Jobless Claims Rose Last Week, But The Annual Trend Is Still Encouraging

Initial jobless claims rose 15,000 last week to a seasonally adjusted 382,000–the highest since July. But the Labor Department advises “that several states have reported increases in initial claims (approximately 9,000 in total) for the week ending September 8, 2012 , as a result of Tropical Storm Issac.” Does that mean that last week’s rise is temporarily skewed with storm-related noise? Possibly, although only time will tell. Meantime, one reason for thinking positively: the unadjusted claims data on a year-over-year basis is still falling by 10% as of last week, a rate that’s in line with recent history. That’s a sign that it’s premature to read too much into last week’s seasonally adjusted jump.

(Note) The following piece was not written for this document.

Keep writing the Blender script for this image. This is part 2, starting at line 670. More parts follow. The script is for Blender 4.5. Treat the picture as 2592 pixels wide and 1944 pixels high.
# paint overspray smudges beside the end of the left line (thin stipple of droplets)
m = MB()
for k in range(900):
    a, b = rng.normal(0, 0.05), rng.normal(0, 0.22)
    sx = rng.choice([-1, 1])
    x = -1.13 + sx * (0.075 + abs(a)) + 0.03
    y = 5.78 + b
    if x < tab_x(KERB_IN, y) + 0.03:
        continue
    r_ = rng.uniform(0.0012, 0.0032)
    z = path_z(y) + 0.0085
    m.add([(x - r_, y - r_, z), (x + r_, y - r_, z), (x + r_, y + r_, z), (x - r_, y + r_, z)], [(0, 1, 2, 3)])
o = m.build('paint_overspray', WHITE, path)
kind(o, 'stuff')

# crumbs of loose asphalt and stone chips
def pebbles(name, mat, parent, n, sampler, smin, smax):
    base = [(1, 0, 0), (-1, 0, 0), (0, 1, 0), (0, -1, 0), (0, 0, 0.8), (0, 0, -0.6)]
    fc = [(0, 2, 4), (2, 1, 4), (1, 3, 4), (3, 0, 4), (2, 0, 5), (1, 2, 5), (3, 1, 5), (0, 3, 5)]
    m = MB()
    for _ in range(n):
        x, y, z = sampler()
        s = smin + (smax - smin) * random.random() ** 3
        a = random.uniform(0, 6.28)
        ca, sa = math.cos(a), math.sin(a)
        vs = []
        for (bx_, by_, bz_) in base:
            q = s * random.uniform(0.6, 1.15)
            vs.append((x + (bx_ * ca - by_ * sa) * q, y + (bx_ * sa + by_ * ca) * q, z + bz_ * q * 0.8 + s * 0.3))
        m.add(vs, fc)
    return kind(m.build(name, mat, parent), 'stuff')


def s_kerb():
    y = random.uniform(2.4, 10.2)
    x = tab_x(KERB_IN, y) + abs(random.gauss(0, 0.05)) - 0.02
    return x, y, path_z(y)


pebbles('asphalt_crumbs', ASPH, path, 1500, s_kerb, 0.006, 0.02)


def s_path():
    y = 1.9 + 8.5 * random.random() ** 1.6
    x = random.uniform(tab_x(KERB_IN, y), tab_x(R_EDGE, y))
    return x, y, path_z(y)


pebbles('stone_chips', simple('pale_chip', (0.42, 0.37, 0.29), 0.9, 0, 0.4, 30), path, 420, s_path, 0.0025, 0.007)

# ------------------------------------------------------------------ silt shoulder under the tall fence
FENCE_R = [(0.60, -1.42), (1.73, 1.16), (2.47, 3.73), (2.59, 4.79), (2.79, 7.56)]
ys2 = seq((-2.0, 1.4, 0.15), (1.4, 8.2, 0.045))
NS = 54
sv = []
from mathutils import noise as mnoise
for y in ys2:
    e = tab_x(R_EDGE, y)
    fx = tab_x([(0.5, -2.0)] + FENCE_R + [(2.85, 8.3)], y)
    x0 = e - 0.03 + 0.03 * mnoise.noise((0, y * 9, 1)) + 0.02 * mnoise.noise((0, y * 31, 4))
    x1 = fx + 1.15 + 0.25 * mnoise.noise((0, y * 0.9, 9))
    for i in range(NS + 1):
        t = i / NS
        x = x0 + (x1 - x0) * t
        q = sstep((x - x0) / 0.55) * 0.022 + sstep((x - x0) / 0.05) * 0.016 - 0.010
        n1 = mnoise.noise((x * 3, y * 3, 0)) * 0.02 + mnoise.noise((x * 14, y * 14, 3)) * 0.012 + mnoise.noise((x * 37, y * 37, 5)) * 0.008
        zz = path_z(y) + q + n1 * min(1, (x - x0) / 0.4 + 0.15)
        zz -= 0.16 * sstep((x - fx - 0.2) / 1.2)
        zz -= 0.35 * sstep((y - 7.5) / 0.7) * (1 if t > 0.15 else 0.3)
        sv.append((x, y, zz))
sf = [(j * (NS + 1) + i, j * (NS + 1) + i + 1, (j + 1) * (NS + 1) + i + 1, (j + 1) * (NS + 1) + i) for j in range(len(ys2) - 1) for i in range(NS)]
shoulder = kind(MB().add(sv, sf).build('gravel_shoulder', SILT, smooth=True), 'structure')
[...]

Putting the potential for statistical mischief via Ivan aside for a moment, let’s review how the seasonally adjusted history stacks up with last week’s data point:

Even if the latest pop reflects deeper trouble in the labor market beyond Issac’s nefarious influence, the worst you can say of the seasonally adjusted weekly numbers of late is that they’re treading water. That’s hardly productive at a time of sluggish growth overall, but it’s still well short of a smoking gun for arguing that the labor market’s growth phase is dead. Even if you think otherwise, we should still be suspicious of the last several data points for this volatile series. The tendency for being mislead is high with weekly claims when we focus on the last several weeks.
A clearer picture of the true trend for initial claims can be found in the annual percentage changes of the raw numbers—before seasonal adjustment. By that benchmark, not much has changed with today’s update, which is a good thing. As the next chart reminds, new claims continued to fall last week by roughly 10% a year. That’s generally in line with the track record over the past 12 months, and overall it’s a healthy trend—if it continues.

When the tide truly turns to darkness for the business cycle, as it one day will, history implies that it’s likely that we’ll see a warning sign relatively early via increases in the year-over-year percentage change in claims data, in both the seasonally adjusted and unadjusted numbers. For now, however, claims continue to retreat each week relative to a year ago. That suggests that the labor market’s expansion, modest though it is, hasn’t yet run out of steam.